RTSP stream, effect of max-lateness + qos

Tim-Philipp Müller t.i.m at zen.co.uk
Sat May 13 09:23:10 UTC 2023


Hi,

> However setting _both_ max-lateness=-1 and qos=false does work. WIth
> this I can see the video stream even if there is a very noticeable
> delay.
> 
> I am trying to undestand how this works and I have some questions;
> hopefully someone can help.
> 
> 1. Why setting max-lateness=-1 alone is not enough? If I understand
> correctly this should make the sink consider that no frames are late,
> so it should not be sending qos events. Why is it necessary to
> combine max-lateness=-1 with qos=false ?
> 
> 2. What is the difference in practice between max-lateness=-1 +
> qos=false and sync=false? Both seem to achieve a similar effect, but
> I have read that "setting sync=false is almost never the right
> solution for timing problems".

There are multiple places where frames can potentially be dropped here:

a) at the videosink if "too late", and "max-lateness" controls what's
considered "too late".

b) at the videodecoder in response to QoS events from the sink (unless
disabled via the "qos" property on the decoder or sink)

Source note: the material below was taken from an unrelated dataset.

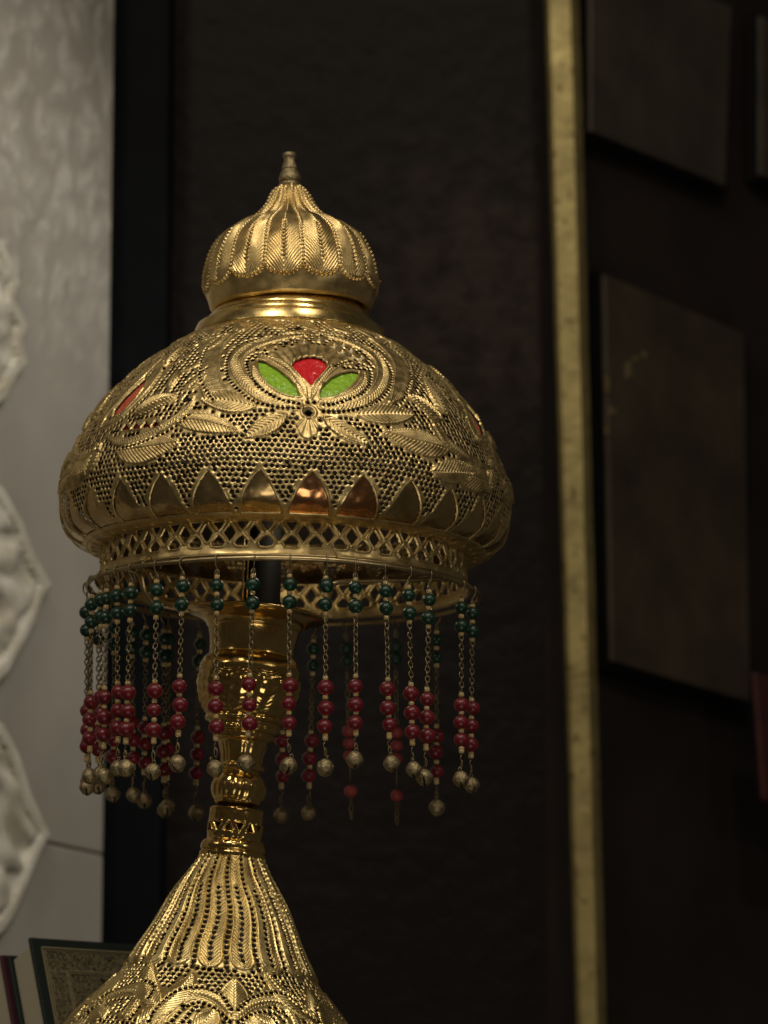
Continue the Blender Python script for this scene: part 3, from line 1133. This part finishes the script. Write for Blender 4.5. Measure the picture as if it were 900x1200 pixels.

c) at elements in between the videodecoder and the videosink, such as
e.g. videoconvert/scale in response to QoS events from the sink (unless
disabled via the "qos" property on the filter or sink) (you don't have
those here of course)

Qos events are always sent upstream, not only when a buffer is late
(but elements won't drop anything then of course if the buffer was on
time).

If you just set max-lateness=-1 on the sink you disable dropping of
frames that are late, so the videosink will show every frame that
arrives. However, it will then still send QoS events to upstream
telling the decoder/filter how late that buffer was, and if it's quite
a lot late then the decoder will try and skip some frames in order to
catch up. You've just moved the frame dropping from the sink (plus
decoder) to just the decoder. (I'm ignoring any filters in the middle
that might exist in other pipelines, although they might also drop
frames if they'd be way too late according to the last QoS event).

If you just set qos=false no the sink, the decoder/filters will never
skip frames in response to qos events, because no QoS events will be
sent upstream. The sink will still drop frames that are "too late",
because the max-lateness property is still set.

If you set both qos=false and max-lateness=-1 then you disable all
frame dropping, although then the decoder/sink will work slower than
realtime. It's similar to just setting sync=false on the sink. so at
some point there will be data before the decoder piling up that's not
being processed in time, and at some point that will then cause other
problems, e.g. if you receive via UDP the kernel-side UDP receive
buffers will run full and you'll lose packets causing audio/video
glitches. If you use TCP the sender might kick you out at some point if
you're not reading data any more.

If the performance is borderline you might get away with configuring
the decoder to skip some things, e.g. avdec_h264 skip-frame=1 would
skip B-frames (assuming there are B-frames in the first place which
might not be the case).

The only way to avoid the 'backpressure' problem is to make sure things
get dropped before or at the decoder, otherwise the decoder has to
process everything and won't keep up and will fall more and more behind
no matter what's happening after it.